There I stood, at 8:30am, the sky just beginning to lighten, on a deserted campus in a foreign country with two suitcases and a satchel slung over my shoulder. And not a clue where to go or what to do. I had not been given any phone numbers and I only had the one address. 


Grabbing the strap of my large suitcase, I began rolling my luggage through this deserted courtyard, surrounded by large brick buildings. All were labelled in Spanish and although my Spanish is decent, I only recognized one word, "biblioteca" which means library. A small group of students were clustered outside, many of them smoking cigarettes, clutching books, and laughing amongst themselves. 


I went over, told them I was an exchange student, that I was lost, and showed them my slip of paper with the dorm address.
Thank goodness for iPhones. A guy and a girl started trying to help me by looking up the address. The guy laughed, showed me the map, and I saw that I was a good 15 minutes walk away from the dorm. Shit. The girl began to draw me a map, realized that the paper she had wasn't going to be big enough, and--after only a moment's hesitation to his credit--the young man (probably in his 20's, like me)--said that he would take me to the dorm. He even grabbed my carry on case and began rolling it down the sidewalk as he led me through the small, crooked alleyways. 


The streets of Spain are maze-like. There are no rules, they're not in a grid, the streets are all named, not a number to be found. Without a guide, I would have been entirely screwed. (I have an international GPS, but it wasn't working at the time).

And let's clarify about the sidewalks. The Spanish apparently do not believe in pavement, other than their streets. Sidewalks are all brick, chunks of stone, or cobbled. So rolling my nearly 60lb suitcase over all that was exhausted, not to mention my satchel was heavy with books and such so it was digging into my shoulder pretty painfully. 

I should also mention, as my guide explained to me, that the Spanish go out and party, or socialize, or what have you, until 6 or 7am most nights. Ergo, the streets were entirely devoid of people as we made our way to the dorms. All the shops closed up, no cars going by, no buses, nothing. "The city will not come alive until 11 or so," he told me when I asked where everyone was. 


Finally though, we arrived at number 12, Palmera Street. On my slip of paper with the address it said, "C/ Palmera, 12" which I had not understood to mean calle Palmera, numero 12. Calle means street.


The gentleman walked me to the door, said he had to be off, and left with a handshake and my extremely grateful, "Muchas gracias!"


Needless to say, the dorm seemed like a sanctuary.
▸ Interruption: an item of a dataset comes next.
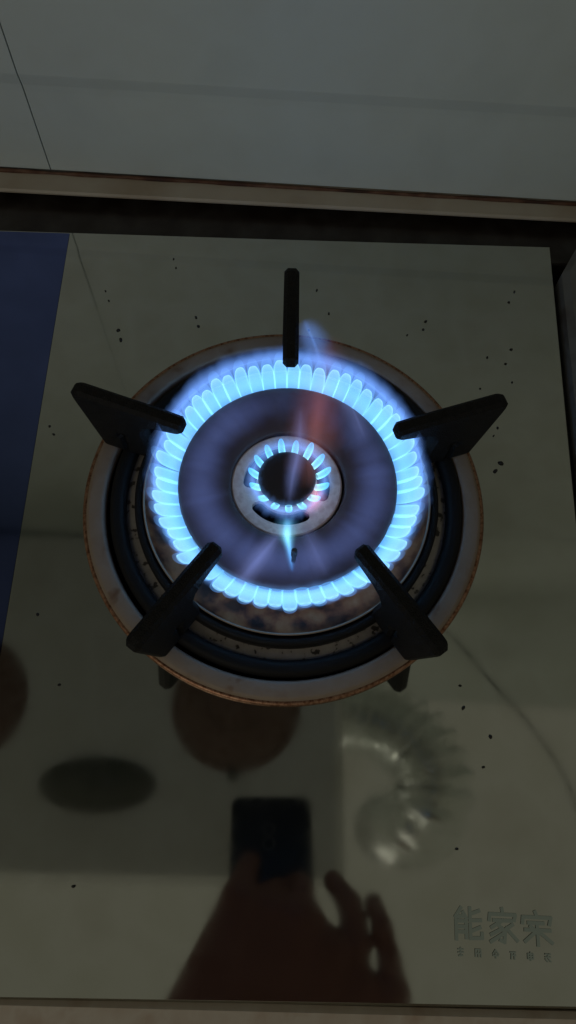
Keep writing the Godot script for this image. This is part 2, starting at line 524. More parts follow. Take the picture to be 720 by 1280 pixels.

I rolled my suitcases up to the administration desk in the lobby, exhausted and still shaking from nerves. Behind the counter was an older Spanish woman who greeted me with a smile and my registration forms. Between her little bit of English and my Spanish, we managed to straighten out all the details. 


Of course, I was shaken, my heart still beating wildly from nerves--being lost, having to trust a stranger to take me to the dorms, hoping he wouldn't steal my luggage, or worse. But it all worked out in the end and thus begin my adventures in Madrid. :)

















Friday, January 18, 2013

Que será, será.

I find it a little unbelievable that I'll be flying to Madrid tomorrow. The whole concept seems at times surreal. Understand now, I've never left the country before. The idea of other countries is to me just that: an idea. I've been told there exist and I've seen them depicted in movies. But a foreign country to me, at this moment, is no more real than the outline of a landmass on a map that is labelled in some odd tongue.

Already, one of the girls also going to Madrid this semester through the same exchange program is at O'Hare, getting ready to leave. In 24 hours, that will be me. Strange to think. She and I are going to the same school and will both be in the same dorm, although we have different roommates etc.

Europe is already vastly different from the United States and I'm not even there yet. I've asked Carlos III what my room number is, the name of my roommate, and various other pertinent details, but the laid back, somewhat lackadaisical view of the madrileños had them replying with things like, "No worries! We'll tell you when you get here!" and "It's okay! That will be figured out when you arrive."

I'm a chronic planner, it's true. Ask anyone who knows me. I have a to-do list on my person at all times.

I may be in for a bit of culture shock . . . .

But I am ready to embrace a new outlook and I intend to jump in headfirst. I will have to adopt the lifestyle best embodied by the Spanish saying, "Que será, será." 


What will be, will be. 

Tuesday, January 15, 2013

Packing Song, Because Everybody's Got One


Song of choice at the moment. A wee bit ironic, I must admit, but all the same. Enjoy.

Monday, January 14, 2013

Five Days 'til Launch

Well, it's T-minus five days and counting now before I take off from Chicago's own O'Hare International Airport and make my non-stop way to Barajas Airport in Madrid. It's roughly an eight hour flight, sure to be full of interesting fellow passengers, a little bit of trans-Atlantic turbulence, and perhaps a small complimentary alcoholic beverage mid-flight. Oh, it's good to be twenty-one.

I will be studying for the duration of the spring 2013 semester at la Universidad de Carlos III, which has three campuses: one in Colmenarejo, one in Getafe, and one in Leganes. All of these are essentially suburbs of Madrid as I currently understand it, perhaps cities in their own right. I s'pose I'll find out. Myself, I will be staying in the Leganes dorm, which is typically for engineering/science students. Being a chemistry major at Whitewater, I'm sure I'll fit right in.

At the moment, however, there is packing to be done. Lots of it. Hasta luego.